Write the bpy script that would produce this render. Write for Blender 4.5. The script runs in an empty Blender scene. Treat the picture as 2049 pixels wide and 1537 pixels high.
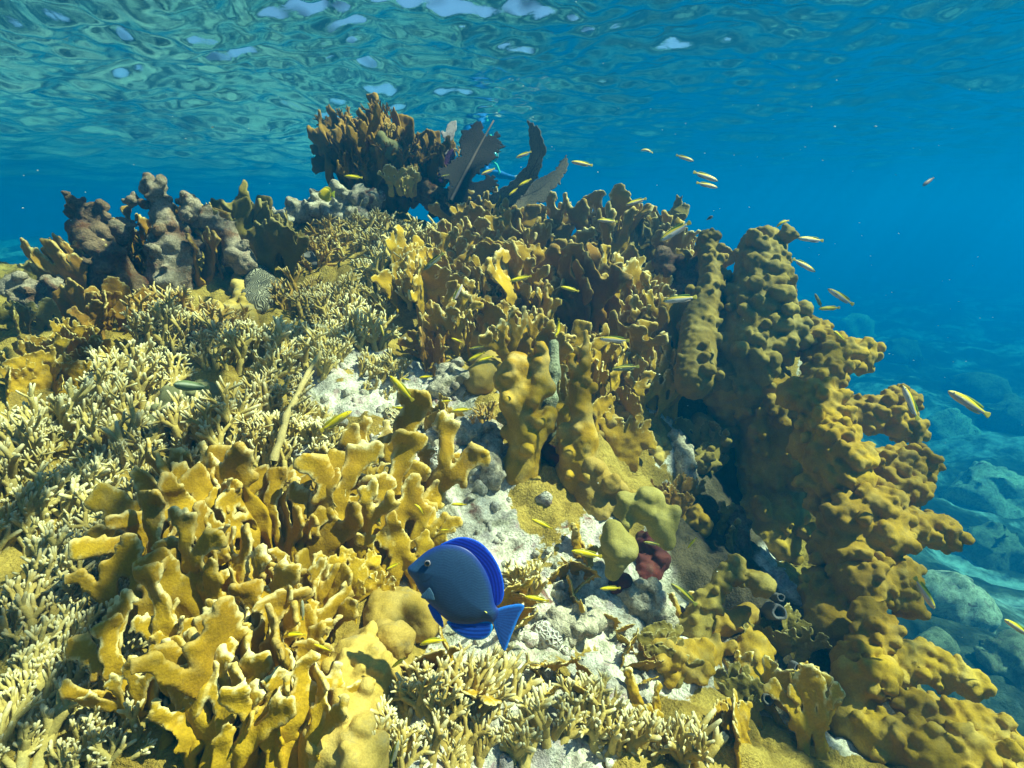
import bpy, math, random
import numpy as np
from math import radians, sin, cos, pi

# ------------------------------------------------------------------ scene, camera, light
SC = bpy.context.scene
COL = SC.collection
FPX, CX, CY = 1097.0, 1024.5, 768.5            # focal length and centre, in pixels of a 2049 wide picture
PITCH = radians(16)
cam_d = bpy.data.cameras.new("camera")
cam = bpy.data.objects.new("camera", cam_d); COL.objects.link(cam)
cam_d.sensor_width = 36; cam_d.lens = 36 * FPX / 2049
cam_d.clip_start = 0.02; cam_d.clip_end = 400
cam.location = (0, 0, 0); cam.rotation_euler = (pi / 2 - PITCH, 0, 0)
SC.camera = cam

SUN_DIR = np.array((0.57, 0.03, 0.82)); SUN_DIR /= np.linalg.norm(SUN_DIR)     # towards the sun
SUN_EL = math.asin(SUN_DIR[2]); SUN_AZ = math.atan2(SUN_DIR[0], SUN_DIR[1])
w = bpy.data.worlds.new("World"); SC.world = w; w.use_nodes = True
nt = w.node_tree; bg = nt.nodes["Background"]
sky = nt.nodes.new("ShaderNodeTexSky"); sky.sky_type = 'NISHITA'; sky.sun_disc = False
sky.sun_elevation = SUN_EL; sky.sun_rotation = SUN_AZ
nt.links.new(sky.outputs[0], bg.inputs[0]); bg.inputs[1].default_value = 0.06
sl = bpy.data.lights.new("sun", 'SUN'); sl.energy = 5.0; sl.angle = radians(0.53); sl.color = (1, 0.80, 0.54)
so = bpy.data.objects.new("sun", sl); COL.objects.link(so); so.location = (0, 0, 8)
from mathutils import Vector
so.rotation_euler = Vector(SUN_DIR).to_track_quat('Z', 'Y').to_euler()
SC.view_settings.view_transform = 'Standard'; SC.view_settings.look = 'None'
SC.view_settings.gamma = 1; SC.view_settings.exposure = 1.74
cy = SC.cycles
cy.max_bounces = 7; cy.diffuse_bounces = 2; cy.glossy_bounces = 3; cy.transmission_bounces = 4
cy.transparent_max_bounces = 8; cy.volume_bounces = 1
cy.caustics_reflective = False; cy.caustics_refractive = False; cy.use_denoising = True
cy.sample_clamp_indirect = 4

SURF_Z = 1.35
HAZE_D = 0.19

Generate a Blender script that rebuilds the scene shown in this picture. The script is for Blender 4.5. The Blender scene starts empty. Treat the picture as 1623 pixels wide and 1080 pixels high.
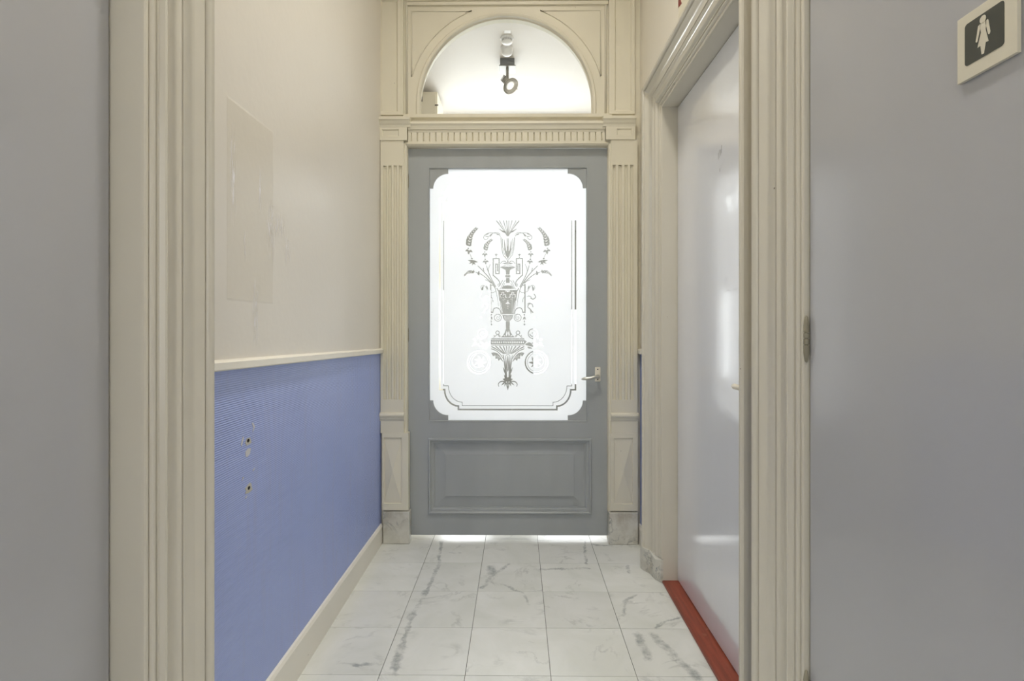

□ □ □ □ □ □ □

• _TO BE DONE_
Your job is to transcribe the entries above exactly; skip the pictures.

• _OUTPUT BELOW_
Write the bpy script that would produce this render. Write for Blender 4.5. The script runs in an empty Blender scene. Treat the picture as 2049 pixels wide and 1537 pixels high.
import bpy, math, random
import numpy as np
from math import radians, sin, cos, pi

# ------------------------------------------------------------------ scene, camera, light
SC = bpy.context.scene
COL = SC.collection
FPX, CX, CY = 1097.0, 1024.5, 768.5            # focal length and centre, in pixels of a 2049 wide picture
PITCH = radians(16)
cam_d = bpy.data.cameras.new("camera")
cam = bpy.data.objects.new("camera", cam_d); COL.objects.link(cam)
cam_d.sensor_width = 36; cam_d.lens = 36 * FPX / 2049
cam_d.clip_start = 0.02; cam_d.clip_end = 400
cam.location = (0, 0, 0); cam.rotation_euler = (pi / 2 - PITCH, 0, 0)
SC.camera = cam

SUN_DIR = np.array((0.57, 0.03, 0.82)); SUN_DIR /= np.linalg.norm(SUN_DIR)     # towards the sun
SUN_EL = math.asin(SUN_DIR[2]); SUN_AZ = math.atan2(SUN_DIR[0], SUN_DIR[1])
w = bpy.data.worlds.new("World"); SC.world = w; w.use_nodes = True
nt = w.node_tree; bg = nt.nodes["Background"]
sky = nt.nodes.new("ShaderNodeTexSky"); sky.sky_type = 'NISHITA'; sky.sun_disc = False
sky.sun_elevation = SUN_EL; sky.sun_rotation = SUN_AZ
nt.links.new(sky.outputs[0], bg.inputs[0]); bg.inputs[1].default_value = 0.06
sl = bpy.data.lights.new("sun", 'SUN'); sl.energy = 5.0; sl.angle = radians(0.53); sl.color = (1, 0.80, 0.54)
so = bpy.data.objects.new("sun", sl); COL.objects.link(so); so.location = (0, 0, 8)
from mathutils import Vector
so.rotation_euler = Vector(SUN_DIR).to_track_quat('Z', 'Y').to_euler()
SC.view_settings.view_transform = 'Standard'; SC.view_settings.look = 'None'
SC.view_settings.gamma = 1; SC.view_settings.exposure = 1.74
cy = SC.cycles
cy.max_bounces = 7; cy.diffuse_bounces = 2; cy.glossy_bounces = 3; cy.transmission_bounces = 4
cy.transparent_max_bounces = 8; cy.volume_bounces = 1
cy.caustics_reflective = False; cy.caustics_refractive = False; cy.use_denoising = True
cy.sample_clamp_indirect = 4

SURF_Z = 1.35
HAZE_D = 0.19

Generate a Blender script that rebuilds the scene shown in this picture. The script is for Blender 4.5. The Blender scene starts empty. Treat the picture as 1623 pixels wide and 1080 pixels high.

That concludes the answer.